To be fair, you did mess up. She was doing the right thing as far as her culture was concerned and she probably didn't want to mess up anything but you dropped the ball there.

totally ignoring him and completely talking in Korean when he probably doesn't understand one word is the right thing? sure she showed respect to the elders and the family that ran the store, but she also has at least a little obligation to him dont ya think? maybe she didn't have to introduce him as her b/f, but she could at least say, this is my friend, Sal Weinerberger [or whatever].
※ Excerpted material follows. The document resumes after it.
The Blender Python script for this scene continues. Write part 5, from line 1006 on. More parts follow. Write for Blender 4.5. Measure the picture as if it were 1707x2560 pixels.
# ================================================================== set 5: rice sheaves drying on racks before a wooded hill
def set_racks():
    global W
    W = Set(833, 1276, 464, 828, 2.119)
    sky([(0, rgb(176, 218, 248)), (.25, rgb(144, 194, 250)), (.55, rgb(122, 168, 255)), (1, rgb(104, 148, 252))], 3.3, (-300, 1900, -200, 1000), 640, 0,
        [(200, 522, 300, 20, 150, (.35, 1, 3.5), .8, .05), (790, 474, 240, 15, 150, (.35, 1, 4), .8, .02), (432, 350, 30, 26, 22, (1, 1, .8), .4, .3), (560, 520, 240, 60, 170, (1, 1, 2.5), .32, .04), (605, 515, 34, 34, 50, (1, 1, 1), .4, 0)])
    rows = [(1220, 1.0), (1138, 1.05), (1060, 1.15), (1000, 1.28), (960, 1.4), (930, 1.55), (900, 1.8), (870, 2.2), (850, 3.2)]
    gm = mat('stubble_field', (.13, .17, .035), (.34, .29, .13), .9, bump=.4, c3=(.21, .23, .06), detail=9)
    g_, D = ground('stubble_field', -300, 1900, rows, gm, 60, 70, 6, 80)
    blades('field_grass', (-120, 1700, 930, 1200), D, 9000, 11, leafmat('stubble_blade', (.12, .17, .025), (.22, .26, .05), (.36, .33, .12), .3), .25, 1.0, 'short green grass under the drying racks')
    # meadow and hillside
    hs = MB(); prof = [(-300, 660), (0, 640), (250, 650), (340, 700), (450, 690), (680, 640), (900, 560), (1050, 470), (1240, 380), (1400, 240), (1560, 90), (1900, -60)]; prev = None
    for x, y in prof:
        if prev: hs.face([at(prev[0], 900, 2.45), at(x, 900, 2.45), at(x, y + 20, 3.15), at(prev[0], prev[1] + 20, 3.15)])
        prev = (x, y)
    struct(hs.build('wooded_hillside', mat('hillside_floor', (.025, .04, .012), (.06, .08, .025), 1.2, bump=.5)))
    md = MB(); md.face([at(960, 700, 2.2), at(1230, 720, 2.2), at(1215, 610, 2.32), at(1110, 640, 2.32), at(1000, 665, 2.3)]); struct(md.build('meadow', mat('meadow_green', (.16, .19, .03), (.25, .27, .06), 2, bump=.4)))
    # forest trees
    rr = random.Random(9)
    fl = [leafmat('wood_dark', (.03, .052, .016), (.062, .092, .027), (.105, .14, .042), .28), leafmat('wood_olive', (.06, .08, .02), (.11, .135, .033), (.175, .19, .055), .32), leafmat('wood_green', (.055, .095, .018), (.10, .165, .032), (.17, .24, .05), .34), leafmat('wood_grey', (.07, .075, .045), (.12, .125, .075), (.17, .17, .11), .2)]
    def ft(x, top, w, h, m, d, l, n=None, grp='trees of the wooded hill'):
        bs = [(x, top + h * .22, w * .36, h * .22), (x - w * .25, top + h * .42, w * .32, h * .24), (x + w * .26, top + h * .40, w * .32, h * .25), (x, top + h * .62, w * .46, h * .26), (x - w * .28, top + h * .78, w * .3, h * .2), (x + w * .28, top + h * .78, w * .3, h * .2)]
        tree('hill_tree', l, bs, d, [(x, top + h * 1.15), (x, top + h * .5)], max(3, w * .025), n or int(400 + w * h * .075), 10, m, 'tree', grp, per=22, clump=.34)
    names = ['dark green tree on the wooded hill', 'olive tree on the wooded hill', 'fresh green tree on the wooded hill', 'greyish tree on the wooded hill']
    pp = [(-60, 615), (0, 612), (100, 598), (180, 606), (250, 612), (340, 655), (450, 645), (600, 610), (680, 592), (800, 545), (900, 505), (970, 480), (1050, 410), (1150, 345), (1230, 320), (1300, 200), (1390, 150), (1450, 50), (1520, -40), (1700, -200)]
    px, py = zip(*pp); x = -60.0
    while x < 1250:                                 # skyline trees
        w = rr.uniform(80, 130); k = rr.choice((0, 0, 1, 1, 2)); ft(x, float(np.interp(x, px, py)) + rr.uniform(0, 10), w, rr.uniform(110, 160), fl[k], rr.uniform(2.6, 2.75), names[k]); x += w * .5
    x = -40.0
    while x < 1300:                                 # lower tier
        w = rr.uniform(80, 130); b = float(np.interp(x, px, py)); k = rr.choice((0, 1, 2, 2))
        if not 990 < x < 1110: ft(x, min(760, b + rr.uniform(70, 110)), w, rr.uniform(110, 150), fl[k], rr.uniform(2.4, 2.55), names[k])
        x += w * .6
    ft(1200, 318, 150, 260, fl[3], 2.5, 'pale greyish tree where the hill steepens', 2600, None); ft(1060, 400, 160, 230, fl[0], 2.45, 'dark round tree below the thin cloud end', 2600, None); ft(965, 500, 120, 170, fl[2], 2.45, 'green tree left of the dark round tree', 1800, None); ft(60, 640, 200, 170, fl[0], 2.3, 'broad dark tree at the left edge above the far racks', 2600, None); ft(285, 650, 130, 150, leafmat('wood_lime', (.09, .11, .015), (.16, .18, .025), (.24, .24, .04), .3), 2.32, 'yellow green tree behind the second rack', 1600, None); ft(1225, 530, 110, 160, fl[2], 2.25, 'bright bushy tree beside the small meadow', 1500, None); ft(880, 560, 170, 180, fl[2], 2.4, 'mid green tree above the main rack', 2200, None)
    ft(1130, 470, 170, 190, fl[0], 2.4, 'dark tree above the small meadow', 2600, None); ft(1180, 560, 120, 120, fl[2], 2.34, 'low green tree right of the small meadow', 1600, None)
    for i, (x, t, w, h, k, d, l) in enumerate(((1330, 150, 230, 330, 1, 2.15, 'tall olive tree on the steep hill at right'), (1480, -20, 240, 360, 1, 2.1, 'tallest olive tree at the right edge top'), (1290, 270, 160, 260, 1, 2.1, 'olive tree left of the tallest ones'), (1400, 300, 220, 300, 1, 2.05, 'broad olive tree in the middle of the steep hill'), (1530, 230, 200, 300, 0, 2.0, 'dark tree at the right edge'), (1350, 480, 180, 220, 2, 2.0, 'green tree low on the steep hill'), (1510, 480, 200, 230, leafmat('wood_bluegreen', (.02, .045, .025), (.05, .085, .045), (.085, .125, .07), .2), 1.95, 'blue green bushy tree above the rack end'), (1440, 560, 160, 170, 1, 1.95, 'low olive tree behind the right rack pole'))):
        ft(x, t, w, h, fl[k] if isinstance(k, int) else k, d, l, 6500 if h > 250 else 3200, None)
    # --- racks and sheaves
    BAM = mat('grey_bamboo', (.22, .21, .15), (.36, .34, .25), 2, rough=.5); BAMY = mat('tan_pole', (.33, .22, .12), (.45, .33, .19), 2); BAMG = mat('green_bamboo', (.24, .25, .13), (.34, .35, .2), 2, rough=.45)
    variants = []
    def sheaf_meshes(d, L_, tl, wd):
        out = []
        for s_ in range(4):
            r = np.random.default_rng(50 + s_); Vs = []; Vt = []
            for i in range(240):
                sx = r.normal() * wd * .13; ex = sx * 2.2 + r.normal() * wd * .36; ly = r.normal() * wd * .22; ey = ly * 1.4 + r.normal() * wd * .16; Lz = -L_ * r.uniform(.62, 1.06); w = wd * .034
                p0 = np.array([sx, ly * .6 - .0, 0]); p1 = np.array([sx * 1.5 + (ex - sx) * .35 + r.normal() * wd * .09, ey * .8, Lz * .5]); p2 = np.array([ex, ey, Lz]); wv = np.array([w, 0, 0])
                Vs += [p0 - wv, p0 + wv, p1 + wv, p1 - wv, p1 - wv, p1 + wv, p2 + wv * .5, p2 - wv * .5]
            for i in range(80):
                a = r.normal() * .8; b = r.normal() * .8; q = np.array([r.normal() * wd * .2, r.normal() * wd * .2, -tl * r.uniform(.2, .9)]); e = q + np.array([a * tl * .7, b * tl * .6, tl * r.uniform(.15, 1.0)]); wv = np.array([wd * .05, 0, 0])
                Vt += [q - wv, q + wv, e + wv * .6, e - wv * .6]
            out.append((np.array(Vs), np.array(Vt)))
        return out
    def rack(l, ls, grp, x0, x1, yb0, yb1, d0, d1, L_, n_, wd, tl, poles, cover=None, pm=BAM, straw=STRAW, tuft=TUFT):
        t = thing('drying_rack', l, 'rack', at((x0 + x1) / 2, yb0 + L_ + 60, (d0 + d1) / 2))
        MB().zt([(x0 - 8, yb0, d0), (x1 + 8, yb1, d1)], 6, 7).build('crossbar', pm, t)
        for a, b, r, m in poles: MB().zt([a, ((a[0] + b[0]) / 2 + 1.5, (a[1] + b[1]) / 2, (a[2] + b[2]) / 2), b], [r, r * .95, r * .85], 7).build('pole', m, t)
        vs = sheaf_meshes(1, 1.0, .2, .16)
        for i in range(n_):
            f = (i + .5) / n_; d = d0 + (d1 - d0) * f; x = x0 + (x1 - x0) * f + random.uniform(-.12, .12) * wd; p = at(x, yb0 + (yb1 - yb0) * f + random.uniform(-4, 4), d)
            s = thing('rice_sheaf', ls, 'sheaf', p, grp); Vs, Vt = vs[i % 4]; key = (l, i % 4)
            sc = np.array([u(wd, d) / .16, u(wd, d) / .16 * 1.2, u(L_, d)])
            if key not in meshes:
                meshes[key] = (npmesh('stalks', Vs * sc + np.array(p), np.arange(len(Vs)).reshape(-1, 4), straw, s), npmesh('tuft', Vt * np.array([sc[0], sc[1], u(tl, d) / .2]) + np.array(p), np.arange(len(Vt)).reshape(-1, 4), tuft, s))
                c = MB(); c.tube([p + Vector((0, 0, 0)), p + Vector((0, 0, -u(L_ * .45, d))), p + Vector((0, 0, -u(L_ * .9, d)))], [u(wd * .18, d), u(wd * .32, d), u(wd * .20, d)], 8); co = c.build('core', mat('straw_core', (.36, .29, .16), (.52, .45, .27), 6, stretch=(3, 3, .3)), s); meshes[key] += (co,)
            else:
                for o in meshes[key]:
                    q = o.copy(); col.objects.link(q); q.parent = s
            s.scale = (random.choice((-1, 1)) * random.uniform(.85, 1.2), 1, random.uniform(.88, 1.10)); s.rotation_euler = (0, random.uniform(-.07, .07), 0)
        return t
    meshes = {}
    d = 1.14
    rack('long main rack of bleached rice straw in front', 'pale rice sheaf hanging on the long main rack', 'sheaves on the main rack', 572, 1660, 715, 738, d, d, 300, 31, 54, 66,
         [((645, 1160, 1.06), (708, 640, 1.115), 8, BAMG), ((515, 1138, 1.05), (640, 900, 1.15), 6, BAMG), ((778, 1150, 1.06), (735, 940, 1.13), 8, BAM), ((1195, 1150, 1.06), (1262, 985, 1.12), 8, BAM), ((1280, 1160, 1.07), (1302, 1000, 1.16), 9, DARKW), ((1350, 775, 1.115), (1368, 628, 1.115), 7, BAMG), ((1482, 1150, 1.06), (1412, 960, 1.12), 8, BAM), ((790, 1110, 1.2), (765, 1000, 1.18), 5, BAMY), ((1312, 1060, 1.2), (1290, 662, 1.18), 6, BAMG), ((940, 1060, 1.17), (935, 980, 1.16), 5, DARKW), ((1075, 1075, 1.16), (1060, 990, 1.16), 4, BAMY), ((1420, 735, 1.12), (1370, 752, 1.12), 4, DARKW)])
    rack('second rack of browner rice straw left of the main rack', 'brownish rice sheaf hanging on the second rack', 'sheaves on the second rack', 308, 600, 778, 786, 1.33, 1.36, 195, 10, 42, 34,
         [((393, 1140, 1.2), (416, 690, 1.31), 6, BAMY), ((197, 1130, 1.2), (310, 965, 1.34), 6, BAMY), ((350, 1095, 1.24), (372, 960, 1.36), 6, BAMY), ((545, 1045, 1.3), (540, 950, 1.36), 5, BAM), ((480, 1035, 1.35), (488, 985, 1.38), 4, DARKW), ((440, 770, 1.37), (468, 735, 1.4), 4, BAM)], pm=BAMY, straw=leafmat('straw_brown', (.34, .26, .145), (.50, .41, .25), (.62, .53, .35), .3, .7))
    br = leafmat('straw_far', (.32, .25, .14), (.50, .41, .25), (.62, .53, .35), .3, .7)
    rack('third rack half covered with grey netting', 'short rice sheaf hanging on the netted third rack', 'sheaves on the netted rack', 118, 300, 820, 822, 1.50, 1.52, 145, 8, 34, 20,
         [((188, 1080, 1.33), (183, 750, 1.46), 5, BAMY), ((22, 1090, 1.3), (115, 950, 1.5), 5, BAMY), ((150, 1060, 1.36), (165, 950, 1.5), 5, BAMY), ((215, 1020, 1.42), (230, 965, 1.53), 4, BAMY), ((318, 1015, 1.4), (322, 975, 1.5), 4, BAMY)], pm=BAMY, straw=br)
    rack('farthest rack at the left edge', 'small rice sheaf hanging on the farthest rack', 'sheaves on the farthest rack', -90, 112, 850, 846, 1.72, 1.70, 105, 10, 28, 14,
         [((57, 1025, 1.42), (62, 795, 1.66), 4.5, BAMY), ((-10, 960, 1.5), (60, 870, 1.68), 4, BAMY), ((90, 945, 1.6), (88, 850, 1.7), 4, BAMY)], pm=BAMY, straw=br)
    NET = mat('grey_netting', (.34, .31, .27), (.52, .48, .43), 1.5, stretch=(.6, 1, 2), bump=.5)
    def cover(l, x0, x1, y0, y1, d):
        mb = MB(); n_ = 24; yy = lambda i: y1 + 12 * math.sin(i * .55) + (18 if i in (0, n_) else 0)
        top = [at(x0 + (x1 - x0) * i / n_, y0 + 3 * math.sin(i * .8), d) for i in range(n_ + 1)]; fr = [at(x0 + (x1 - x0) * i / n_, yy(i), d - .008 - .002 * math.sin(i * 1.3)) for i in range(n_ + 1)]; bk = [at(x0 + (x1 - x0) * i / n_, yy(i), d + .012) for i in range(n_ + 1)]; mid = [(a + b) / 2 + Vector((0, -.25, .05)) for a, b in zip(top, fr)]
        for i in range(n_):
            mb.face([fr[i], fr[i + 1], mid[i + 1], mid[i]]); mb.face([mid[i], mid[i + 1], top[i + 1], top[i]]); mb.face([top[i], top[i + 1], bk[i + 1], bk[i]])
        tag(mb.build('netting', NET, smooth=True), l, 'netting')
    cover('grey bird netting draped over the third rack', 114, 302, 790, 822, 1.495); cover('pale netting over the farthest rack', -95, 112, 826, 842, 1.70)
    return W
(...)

Also, i think its a bit rude to talk entirely in Korean. Fair enough, maybe the family didn't speak English well, but she could have at least talked to him directly even if just for a minute. from what he says it looks like she totally dis'd him and didn't even acknowledge him.
 

Gunther

Golden Member
Mar 6, 2001
1,292
0
0
your gf sounds like a b!tch... and a typical american born korean parents girl... Everything Dan said is true. In this situation I believe its her fault because she should have explained to you a long time ago the proper greeting procedures for the korean culture. Also don't say anything about the korean speaking because if you are dating with her its going to be there no matter what, its considered rude to speak to older koreans in english unless you are like me and can't speak korean
 

iamme

Lifer
Jul 21, 2001
21,059
3
0
in the end, just buy her a nice, fake Louis Vuitton/Gucci/Burberry/Prada purse and she'll be happy.

 

SherEPunjab

Diamond Member
Oct 23, 2002
3,841
0
0
Originally posted by: MercenaryForHire
Kick + Curb = Her

And oh yeah, pics? She'd better be at least an 8.5/10 for you to put up with that bitchy attitude.

- M4H

8.5 or 10. Theres no excuse for putting up with crap if he has ANY sort of manlihood.
 

FuZoR

Diamond Member
Sep 22, 2001
4,422
1
0
Originally posted by: iamme
in the end, just buy her a nice, fake Louis Vuitton/Gucci/Burberry/Prada purse and she'll be happy.


ROTFLMAO ;-)

*edit*ontopic.

Korean Pride!! its a culture thing moreso then other asians..even some of the americanized ones.

last korean girl i met was adopted (white parents) so didnt have to deal with that hahahaha.